The verdict: four thumbs down, one up, and a whole lot of passion to go around.

Robert Levine, senior rabbi at Congregation Rodeph Shalom on Manhattan’s Upper West Side, told the Post that he “would have walked out halfway through” the film if he hadn’t agreed to sit in on the screening. “It hurt me as a Jew to watch it,” he said. “I don’t think any person of faith should put a dime in Gibson’s coffers.”

His sentiments were echoed by the scholar on the panel, Barnard College religion professor Elizabeth Castelli. “Jews are not fairly portrayed, especially the Jewish leadership,” she said. “Their portrayal is unhistorical and drew upon Medieval stereotypes — stereotypes that have a history of inspiring violence against Jews.”

Both Reverend Mark Hallinan of St. Ignatius Loyola Catholic Church and Post film critic Lou Lumenick ripped Gibson for not offering enough religious guidance for the less learned among potential viewers of “The Passion.”

“Unsophisticated people viewing the film will see Jews as cold, heartless people,” Hallinan warned.

“Unless Gibson provides some sort of historical context, he could well — as his detractors charge — be fueling antisemitic feelings among less sophisticated Christian audience members,” Lumenick agreed.

Indeed, their words of caution seemed to find support in the sentiments expressed by Joan Wilson, the lone reviewer to heap praise on “The Passion.” A Baptist production manager and director of volunteer gardeners at Carl Schurz Park on Manhattan’s tony Upper East Side, Wilson rated it “a must-see movie” that conveyed the message that “there’s an ongoing battle between good and evil for our souls.… The film made me think more deeply about the importance of my soul and what an incredible sacrifice was made for it.”

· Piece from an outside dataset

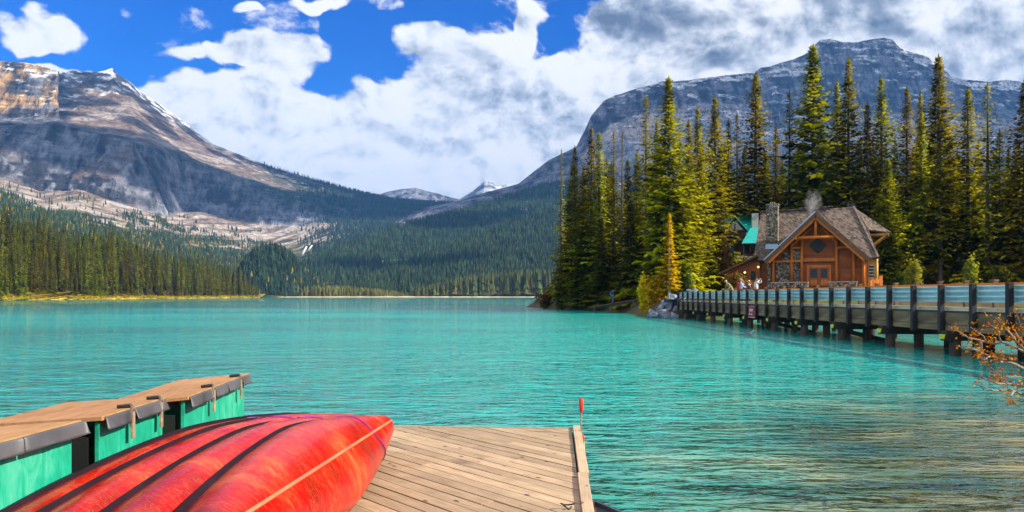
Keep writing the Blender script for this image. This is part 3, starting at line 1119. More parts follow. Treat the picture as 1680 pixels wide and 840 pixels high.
def inside_dist(x, y, poly):
    d = np.full(x.shape, 1e9)
    ins = np.zeros(x.shape, bool)
    n = len(poly)
    for i in range(n):
        a, b = poly[i], poly[(i + 1) % n]
        e = b - a
        t = np.clip(((x - a[0]) * e[0] + (y - a[1]) * e[1]) / (e @ e), 0, 1)
        d = np.minimum(d, np.hypot(x - a[0] - t * e[0], y - a[1] - t * e[1]))
        cross = ((a[1] > y) != (b[1] > y)) & (x < (b[0] - a[0]) * (y - a[1]) / (b[1] - a[1] + 1e-12) + a[0])
        ins ^= cross
    return np.where(ins, d, -d)


def isl_h(x, y):
    x, y = np.asarray(x, float), np.asarray(y, float)
    d = inside_dist(x, y, ISL)
    h = np.where(d > 0, 0.05 + 1.4 * sstep(d, 0, 2.4) + 1.1 * sstep(d, 3, 24), np.maximum(d * 0.7, -2.5))
    h = h + np.where(d > 0, 0.04 * np.clip(y - 93, 0, 60) * sstep(d, 4, 14) + 0.028 * np.clip(x - 24, 0, 30) * sstep(d, 4, 14), 0)
    return h


gx, gy = np.meshgrid(np.linspace(-2, 162, 150), np.linspace(38, 302, 190))
gz = isl_h(gx, gy) + (fbm(np.stack([gx / 3, gy / 3, gx * 0], -1), 4) - .5) * 0.3
gc = lerp3(np.ones(gx.shape + (3,)) * np.array((0.10, 0.075, 0.04)), np.ones(gx.shape + (3,)) * np.array((0.10, 0.12, 0.03)), sstep(fbm(np.stack([gx / 5, gy / 5, gx * 0 + 4], -1), 4), 0.4, 0.6))
N_, M_ = gx.shape
idx = np.arange(N_ * M_).reshape(N_, M_)
ff = np.stack([idx[:-1, :-1], idx[:-1, 1:], idx[1:, 1:], idx[1:, :-1]], -1).reshape(-1, 4)
tag(mesh_np('island_ground', np.stack([gx, gy, gz], -1).reshape(-1, 3), ff, M['soil'], smooth=True, colors=gc.reshape(-1, 3)), kind='structure')

# the road that climbs away from the bridge, and its pale kerb
simple('asphalt', (0.075, 0.070, 0.085), (0.045, 0.042, 0.05), 6, 0.9, 0.3, 0.01)
simple('kerb_stone', (0.55, 0.45, 0.42), (0.38, 0.30, 0.28), 5, 0.9, 0.3, 0.01)
cl = np.array([(16.8, 66.2), (17.6, 72), (20, 82), (23.6, 93), (26, 105), (28, 120), (29, 140)], float)
tt = np.linspace(0, 1, 60)
sx = np.interp(tt, np.linspace(0, 1, len(cl)), cl[:, 0])
sy = np.interp(tt, np.linspace(0, 1, len(cl)), cl[:, 1])
dx, dy = np.gradient(sx), np.gradient(sy)
ln = np.hypot(dx, dy)
nx, ny = dy / ln, -dx / ln
V = []
for w in np.linspace(-2.8, 2.8, 7):
    x, y = sx + nx * w, sy + ny * w
    V.append(np.stack([x, y, np.maximum(isl_h(x, y), 1.5) + 0.22], -1))
V = np.array(V)
idx = np.arange(7 * 60).reshape(7, 60)
ff = np.stack([idx[:-1, :-1], idx[1:, :-1], idx[1:, 1:], idx[:-1, 1:]], -1).reshape(-1, 4)
tag(mesh_np('road', V.reshape(-1, 3), ff, M['asphalt'], smooth=True), kind='structure')
kb = MB()
for i in range(36, 56):
    a, b_ = V[0, i], V[0, i + 1]
    kb.bar(a + np.array((-.1, 0, .06)), b_ + np.array((-.1, 0, .06)), .2, .24)
tag(kb.build('kerb', M['kerb_stone']), kind='structure')


def ground_z(x, y):
    return float(isl_h(np.array([x]), np.array([y]))[0])


# ---- the spruces one can tell apart, from the lake tip to the right edge: px, top row, distance, kind, width, label
NEAR = [
    (921, 248, 113, 'thin', 1.0, 'thin ragged spruce, outermost on the lake tip of the island'),
    (943, 242, 110, 'narrow', 1.05, 'slim yellow-green spruce, second from the lake tip of the island'),
    (970, 210, 109, 'full', .95, 'dark tall spruce behind the slim ones at the lake tip'),
    (983, 217, 105, 'narrow', 1.1, 'spruce with sunlit crown just right of the dark one at the lake tip'),
    (1007, 217, 103, 'ragged', .9, 'yellowish open-crowned spruce left of the bare-stemmed one'),
    (1021, 222, 101, 'bare', 1.1, 'nearly bare thin spruce showing its brown stem above the footbridge'),
    (1060, 160, 96, 'ragged', 1.0, 'ragged gap-toothed spruce close left of the tallest lakeside spruce'),
    (1078, 198, 92, 'full', .85, 'shorter sunlit spruce squeezed against the tallest lakeside spruce'),
    (1097, 128, 87, 'broad', 1.05, 'tallest broad spruce of the lakeside group, behind the golden larch'),
    (1130, 198, 99, 'narrow', 1.0, 'slim spruce right behind the tallest lakeside spruce'),
    (1145, 178, 103, 'full', 1.0, 'full dark spruce left of the road'),
    (1173, 160, 108, 'full', 1.1, 'symmetrical full spruce above the top of the road'),
    (1195, 197, 113, 'narrow', .9, 'small dark spruce top between the road and the teal roof'),
    (1209, 188, 112, 'ragged', .9, 'open brownish spruce rising over the teal roof'),
    (1240, 122, 112, 'narrow', 1.25, 'tall dark spire spruce rising behind the stone chimney'),
    (1273, 207, 118, 'narrow', .9, 'short spruce just right of the chimney spire spruce'),
    (1295, 153, 114, 'ragged', .95, 'rust-tinged open spruce over the left of the cabin ridge'),
    (1334, 75, 112, 'broad', 1.12, 'giant spruce, the tallest of all, behind the middle of the cabin roof'),
    (1373, 135, 118, 'narrow', .9, 'thin spruce top close right of the giant spruce'),
    (1392, 97, 110, 'full', .95, 'tall spruce with dark tip and bright skirt behind the right roof end'),
    (1423, 170, 106, 'full', .95, 'bright yellow-green spruce over the right roof bracket'),
    (1446, 128, 108, 'full', 1.0, 'tall dark-tipped spruce right of the cabin'),
    (1457, 262, 98, 'broad', 1.1, 'low bright spruce close beside the right cabin wall'),
    (1488, 145, 108, 'narrow', 1.0, 'dark narrow spruce in shade, first of the right-hand dark pair'),
    (1510, 154, 110, 'narrow', .95, 'dark narrow spruce in shade, second of the right-hand dark pair'),
    (1512, 184, 92, 'old', .9, 'old spruce with long bare trunk standing in the gap right of the cabin'),
    (1540, 93, 103, 'broad', 1.0, 'very tall full spruce near the right end of the wood'),
    (1543, 194, 90, 'old', 1.0, 'sunlit spruce before the very tall right-hand one'),
    (1588, 146, 92, 'narrow', 1.2, 'straight column-like spruce between two sunlit right-hand ones'),
    (1620, 138, 88, 'ragged', 1.05, 'yellow-green spruce showing bare twigs low down near the right edge'),
    (1681, 133, 86, 'full', 1.15, 'dark spruce cut off by the right edge of the picture'),
]
for (px, top, d, kind, wide, label) in NEAR:
    x = (px - 840) / F * d
    z = max(ground_z(x, d), 0.6)
    Ht = EYE + (HOR - top) / F * d - z
    plant(kind, (x, d, z), Ht, label, group='spruces on the island', wide=wide)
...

An audience of five, of course, does not a box-office return make. Armchair theologians will have to wait for the film’s release next February 25 to pass verdict on the latest temptation with Christ. In the meantime, Gibson looks to be banished from Heaven to Hell — Hell’s Angels, that is. Entertainment Weekly reports that he is “trading his prayer shawl for a biker’s helmet; he’s just signed to play an ATF agent who infiltrates a motorcycle gang.”